Surviving 1930s features will be integrated into the new development, notably the distinctive bands of coloured tiles which decorate the front and east-facing facades overlooking the Gallowgate. The main building will be joined by 56 additional flats for mid-market rent on adjoining land, employing a palette of buff brick cladding and a recessed brick soldier course.

Project architect Neal Whitaker said: “The social history of the Bellgrove Hotel is well-known. Less widely recognised is the architectural significance of the building, which is one of only two Listed buildings in the area and one of the handful of surviving Art Moderne buildings in Glasgow.  

“By retaining the architecturally significant front portion of the building, this significant landmark will become part of an ambitious regeneration of the area and a symbol for positive change. The new-build block on the brownfield site to the East will incorporate subtle references to the moderne style, creating an architectural dialogue with the hotel building and a strong identity for the development as a whole.”

Building work is scheduled to commence later this year for completion in spring 2026. 

The development will be given a parkland character courtesy of LUC
The development will be given a parkland character courtesy of LUC
Upper apartments will be accessed via external decks
Upper apartments will be accessed via external decks


Fat Bloke on Tour
#1 Posted by Fat Bloke on Tour on 10 May 2024 at 11:18 AM
Stinks of tokenism -- more of the building will be demolished than kept.

And it gets worse -- 80% of the project will be bang average Lego block flats that are the new Glesga norm.

Used to be blonde versus red regarding colour -- now it is flat roofs versus Tefal frontage.

Not good.

Plus no mention of the financials -- early figures would have choked a horse so things must have moved on for the worse and the horse is now Pedigree Chum.

Plus so much for mixed tenure -- one block is affordable while the rest is mid market.

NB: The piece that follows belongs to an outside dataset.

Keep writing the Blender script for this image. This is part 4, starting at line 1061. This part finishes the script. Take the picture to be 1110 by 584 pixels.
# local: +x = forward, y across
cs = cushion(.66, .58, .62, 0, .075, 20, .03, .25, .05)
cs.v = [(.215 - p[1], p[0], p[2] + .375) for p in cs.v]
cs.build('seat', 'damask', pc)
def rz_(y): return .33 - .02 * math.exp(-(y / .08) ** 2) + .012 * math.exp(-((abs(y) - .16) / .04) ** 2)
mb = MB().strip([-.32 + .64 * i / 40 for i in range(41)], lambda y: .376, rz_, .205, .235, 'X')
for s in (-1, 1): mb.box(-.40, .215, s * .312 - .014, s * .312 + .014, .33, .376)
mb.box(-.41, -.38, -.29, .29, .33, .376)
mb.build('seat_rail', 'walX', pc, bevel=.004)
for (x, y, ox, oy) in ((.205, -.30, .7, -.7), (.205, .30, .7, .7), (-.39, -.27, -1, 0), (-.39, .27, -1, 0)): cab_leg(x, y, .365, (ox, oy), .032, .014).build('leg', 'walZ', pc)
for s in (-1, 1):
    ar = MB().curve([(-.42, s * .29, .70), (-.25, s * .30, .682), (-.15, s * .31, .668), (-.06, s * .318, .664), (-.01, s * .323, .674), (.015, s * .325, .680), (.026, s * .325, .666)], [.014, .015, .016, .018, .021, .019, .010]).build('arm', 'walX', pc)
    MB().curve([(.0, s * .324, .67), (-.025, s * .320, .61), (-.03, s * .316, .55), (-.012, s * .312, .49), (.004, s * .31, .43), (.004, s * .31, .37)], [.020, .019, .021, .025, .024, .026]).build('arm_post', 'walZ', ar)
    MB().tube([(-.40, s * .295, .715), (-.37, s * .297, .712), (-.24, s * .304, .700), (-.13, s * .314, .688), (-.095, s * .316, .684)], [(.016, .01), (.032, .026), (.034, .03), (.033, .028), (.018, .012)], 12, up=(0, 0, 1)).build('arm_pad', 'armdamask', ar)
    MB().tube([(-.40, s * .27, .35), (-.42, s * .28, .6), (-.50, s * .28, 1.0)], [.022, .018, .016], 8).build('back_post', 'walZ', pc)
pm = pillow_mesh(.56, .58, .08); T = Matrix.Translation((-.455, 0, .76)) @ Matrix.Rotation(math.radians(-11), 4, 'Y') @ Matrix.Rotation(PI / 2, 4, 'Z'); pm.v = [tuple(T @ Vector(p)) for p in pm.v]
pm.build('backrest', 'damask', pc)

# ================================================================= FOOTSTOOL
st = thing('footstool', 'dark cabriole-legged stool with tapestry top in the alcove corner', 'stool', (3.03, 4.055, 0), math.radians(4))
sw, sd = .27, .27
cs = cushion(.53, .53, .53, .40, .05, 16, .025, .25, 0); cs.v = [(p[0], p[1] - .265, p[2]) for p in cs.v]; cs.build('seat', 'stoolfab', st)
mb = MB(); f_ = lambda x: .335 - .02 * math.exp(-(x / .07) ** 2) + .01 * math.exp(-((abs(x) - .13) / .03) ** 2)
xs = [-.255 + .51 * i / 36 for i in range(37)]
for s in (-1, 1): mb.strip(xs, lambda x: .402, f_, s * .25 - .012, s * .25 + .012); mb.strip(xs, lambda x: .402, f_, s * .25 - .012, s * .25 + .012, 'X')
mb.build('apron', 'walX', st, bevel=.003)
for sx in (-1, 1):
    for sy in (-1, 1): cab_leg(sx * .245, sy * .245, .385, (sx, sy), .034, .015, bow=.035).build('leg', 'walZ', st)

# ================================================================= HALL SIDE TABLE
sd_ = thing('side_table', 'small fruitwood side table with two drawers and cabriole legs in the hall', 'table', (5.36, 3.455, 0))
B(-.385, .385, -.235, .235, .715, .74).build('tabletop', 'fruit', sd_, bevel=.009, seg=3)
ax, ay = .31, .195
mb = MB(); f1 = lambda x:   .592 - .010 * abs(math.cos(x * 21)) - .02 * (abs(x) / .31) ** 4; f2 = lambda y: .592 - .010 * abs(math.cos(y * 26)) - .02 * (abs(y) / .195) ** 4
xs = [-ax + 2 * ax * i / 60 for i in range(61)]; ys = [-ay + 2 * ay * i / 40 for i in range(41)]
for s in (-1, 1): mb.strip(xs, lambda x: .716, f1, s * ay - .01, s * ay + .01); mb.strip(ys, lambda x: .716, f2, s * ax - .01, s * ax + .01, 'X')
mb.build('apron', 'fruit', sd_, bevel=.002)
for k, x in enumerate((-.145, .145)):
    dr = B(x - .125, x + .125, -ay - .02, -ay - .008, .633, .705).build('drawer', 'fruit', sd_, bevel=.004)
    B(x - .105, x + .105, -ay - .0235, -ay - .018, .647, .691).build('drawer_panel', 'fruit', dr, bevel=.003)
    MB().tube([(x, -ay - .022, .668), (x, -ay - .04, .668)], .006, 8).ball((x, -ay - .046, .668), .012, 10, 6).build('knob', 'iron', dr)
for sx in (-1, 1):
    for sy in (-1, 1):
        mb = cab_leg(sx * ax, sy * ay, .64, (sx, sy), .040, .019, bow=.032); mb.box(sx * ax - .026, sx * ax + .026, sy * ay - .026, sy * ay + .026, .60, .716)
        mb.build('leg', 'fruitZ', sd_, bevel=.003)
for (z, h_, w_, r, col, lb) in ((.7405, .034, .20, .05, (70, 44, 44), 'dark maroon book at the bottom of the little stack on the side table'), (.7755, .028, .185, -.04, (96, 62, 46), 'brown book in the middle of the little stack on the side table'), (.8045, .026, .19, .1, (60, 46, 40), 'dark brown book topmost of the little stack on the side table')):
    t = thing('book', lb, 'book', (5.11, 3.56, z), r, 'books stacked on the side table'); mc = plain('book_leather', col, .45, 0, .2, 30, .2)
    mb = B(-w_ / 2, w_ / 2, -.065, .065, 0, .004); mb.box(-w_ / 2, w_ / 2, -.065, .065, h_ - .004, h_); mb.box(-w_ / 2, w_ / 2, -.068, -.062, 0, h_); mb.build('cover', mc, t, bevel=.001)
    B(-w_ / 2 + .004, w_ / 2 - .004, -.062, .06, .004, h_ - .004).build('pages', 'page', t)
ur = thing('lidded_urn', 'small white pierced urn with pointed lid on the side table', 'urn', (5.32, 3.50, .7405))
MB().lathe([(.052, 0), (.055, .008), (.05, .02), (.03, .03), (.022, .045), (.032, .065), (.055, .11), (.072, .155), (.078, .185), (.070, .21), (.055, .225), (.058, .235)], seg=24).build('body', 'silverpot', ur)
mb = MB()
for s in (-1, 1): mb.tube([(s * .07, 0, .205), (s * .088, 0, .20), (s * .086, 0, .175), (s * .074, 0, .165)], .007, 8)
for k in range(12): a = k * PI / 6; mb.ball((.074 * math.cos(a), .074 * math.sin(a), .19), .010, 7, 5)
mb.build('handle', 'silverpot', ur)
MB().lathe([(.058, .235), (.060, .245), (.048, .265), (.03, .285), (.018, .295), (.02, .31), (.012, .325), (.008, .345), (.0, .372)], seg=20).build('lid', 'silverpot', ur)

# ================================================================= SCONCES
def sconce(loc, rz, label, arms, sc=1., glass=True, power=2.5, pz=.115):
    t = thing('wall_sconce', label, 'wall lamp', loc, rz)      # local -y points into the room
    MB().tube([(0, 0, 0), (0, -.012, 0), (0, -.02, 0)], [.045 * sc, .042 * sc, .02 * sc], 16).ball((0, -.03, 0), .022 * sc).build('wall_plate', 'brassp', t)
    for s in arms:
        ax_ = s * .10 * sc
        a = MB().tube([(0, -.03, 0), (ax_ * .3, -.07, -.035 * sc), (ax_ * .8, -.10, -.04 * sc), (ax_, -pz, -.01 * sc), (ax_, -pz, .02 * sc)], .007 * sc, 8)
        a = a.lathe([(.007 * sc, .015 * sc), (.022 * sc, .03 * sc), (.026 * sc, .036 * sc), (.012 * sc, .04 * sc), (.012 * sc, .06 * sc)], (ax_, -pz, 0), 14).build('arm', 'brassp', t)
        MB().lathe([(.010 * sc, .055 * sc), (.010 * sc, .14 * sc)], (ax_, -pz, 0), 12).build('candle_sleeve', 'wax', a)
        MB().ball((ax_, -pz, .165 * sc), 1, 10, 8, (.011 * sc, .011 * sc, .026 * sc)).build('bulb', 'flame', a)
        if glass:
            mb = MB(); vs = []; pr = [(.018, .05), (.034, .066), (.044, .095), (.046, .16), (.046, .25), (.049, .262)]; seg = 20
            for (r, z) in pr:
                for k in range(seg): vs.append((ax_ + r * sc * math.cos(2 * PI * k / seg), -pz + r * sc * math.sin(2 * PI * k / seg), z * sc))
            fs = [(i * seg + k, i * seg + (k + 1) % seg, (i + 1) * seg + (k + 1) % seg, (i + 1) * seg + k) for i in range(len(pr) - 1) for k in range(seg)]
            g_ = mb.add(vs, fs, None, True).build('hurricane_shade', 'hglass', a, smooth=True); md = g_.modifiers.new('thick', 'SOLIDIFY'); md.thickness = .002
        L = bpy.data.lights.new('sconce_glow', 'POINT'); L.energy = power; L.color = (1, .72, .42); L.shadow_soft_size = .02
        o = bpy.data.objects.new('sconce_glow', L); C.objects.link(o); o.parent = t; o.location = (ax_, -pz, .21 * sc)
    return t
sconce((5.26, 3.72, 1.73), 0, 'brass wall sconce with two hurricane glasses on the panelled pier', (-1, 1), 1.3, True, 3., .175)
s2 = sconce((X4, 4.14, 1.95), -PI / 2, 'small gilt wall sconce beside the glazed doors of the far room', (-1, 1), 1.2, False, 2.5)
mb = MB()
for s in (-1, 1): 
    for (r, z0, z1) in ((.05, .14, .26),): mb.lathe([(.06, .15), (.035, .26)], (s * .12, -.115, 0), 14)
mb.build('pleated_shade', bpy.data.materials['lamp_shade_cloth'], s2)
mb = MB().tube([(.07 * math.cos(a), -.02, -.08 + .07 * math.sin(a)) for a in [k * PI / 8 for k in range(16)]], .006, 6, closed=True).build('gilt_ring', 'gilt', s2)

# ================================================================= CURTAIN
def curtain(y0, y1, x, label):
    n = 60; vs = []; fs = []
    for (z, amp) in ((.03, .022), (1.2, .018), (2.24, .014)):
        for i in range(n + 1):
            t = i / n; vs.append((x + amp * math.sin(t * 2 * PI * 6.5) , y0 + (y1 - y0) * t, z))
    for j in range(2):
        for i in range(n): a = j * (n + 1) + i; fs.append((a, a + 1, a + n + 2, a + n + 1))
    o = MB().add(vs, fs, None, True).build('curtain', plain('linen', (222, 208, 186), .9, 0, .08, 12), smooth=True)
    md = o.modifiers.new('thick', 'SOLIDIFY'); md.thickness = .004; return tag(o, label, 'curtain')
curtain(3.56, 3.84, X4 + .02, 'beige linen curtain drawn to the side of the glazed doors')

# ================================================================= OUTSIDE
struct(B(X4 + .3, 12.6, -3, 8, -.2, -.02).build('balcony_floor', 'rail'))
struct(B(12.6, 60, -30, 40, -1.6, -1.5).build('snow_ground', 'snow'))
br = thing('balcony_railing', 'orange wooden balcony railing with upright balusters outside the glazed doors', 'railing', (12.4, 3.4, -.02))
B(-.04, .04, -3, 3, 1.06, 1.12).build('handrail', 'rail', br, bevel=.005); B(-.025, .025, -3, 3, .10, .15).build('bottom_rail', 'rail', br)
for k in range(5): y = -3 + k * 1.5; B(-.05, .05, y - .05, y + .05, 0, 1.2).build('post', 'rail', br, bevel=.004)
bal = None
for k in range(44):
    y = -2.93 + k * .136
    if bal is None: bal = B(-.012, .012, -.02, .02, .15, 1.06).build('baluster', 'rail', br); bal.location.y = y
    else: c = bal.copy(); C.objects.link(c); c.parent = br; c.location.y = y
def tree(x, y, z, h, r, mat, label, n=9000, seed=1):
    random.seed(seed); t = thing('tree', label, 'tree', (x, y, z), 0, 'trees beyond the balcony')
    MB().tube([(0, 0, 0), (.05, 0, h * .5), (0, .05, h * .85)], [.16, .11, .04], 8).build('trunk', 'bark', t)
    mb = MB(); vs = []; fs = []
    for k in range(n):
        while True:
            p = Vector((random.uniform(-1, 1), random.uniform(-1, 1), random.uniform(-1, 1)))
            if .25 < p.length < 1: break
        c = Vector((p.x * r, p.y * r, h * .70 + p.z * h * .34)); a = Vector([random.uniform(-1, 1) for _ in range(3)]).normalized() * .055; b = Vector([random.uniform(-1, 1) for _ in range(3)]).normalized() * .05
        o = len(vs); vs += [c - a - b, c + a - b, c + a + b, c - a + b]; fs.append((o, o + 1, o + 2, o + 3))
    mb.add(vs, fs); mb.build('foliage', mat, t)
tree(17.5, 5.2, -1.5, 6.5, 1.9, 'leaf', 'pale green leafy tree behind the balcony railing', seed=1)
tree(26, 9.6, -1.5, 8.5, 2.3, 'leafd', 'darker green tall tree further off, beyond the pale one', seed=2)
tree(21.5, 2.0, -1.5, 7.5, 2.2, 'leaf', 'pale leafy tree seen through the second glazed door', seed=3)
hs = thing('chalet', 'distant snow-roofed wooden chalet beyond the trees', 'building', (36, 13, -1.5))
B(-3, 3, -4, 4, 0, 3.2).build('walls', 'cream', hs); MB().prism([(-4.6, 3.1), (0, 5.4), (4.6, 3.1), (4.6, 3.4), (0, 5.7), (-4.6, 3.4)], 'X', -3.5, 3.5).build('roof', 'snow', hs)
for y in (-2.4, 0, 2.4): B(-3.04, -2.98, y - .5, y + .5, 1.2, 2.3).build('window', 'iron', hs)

Not so much a poverty door but now a complete poverty block.

Might be an issue that the brains trust in the social housing sector might want to engage with / address.
devilish advocaat
#2 Posted by devilish advocaat on 10 May 2024 at 15:13 PM
#1 - what would you have done differently? Seems like they've got most things wrong here, eh?
#3 Posted by Roddy_ on 10 May 2024 at 15:46 PM
The original masterplan by the same designers had - god knows why - turning heads and parking directly adjacent to the Gallowgate in what could only be described as a blatantly anti-urban move.

This has been amended but we still get a rejection of the street by a substantial set-back of the new-build element by a linear strip of green that no-one will own and which one stongly suspects will be very poorly used. This is not, I woud submit, how to regenerate a street that is begging for street life, for shops and at a very basic level ; passive surveillance.

A similar anti-urban paradigm is almost complete at the Calton 'Villlage'. One wonders why, with so many really decent precedents in the city we are resorting to this retrograde form of masterplanning? . This is another part of the city that desperately needs quality design and thinking and which is shamefully absent. I don't really blame the designers when the city seems to have abdicated all semblance of design governance in pursuit of the 'open for business' agenda.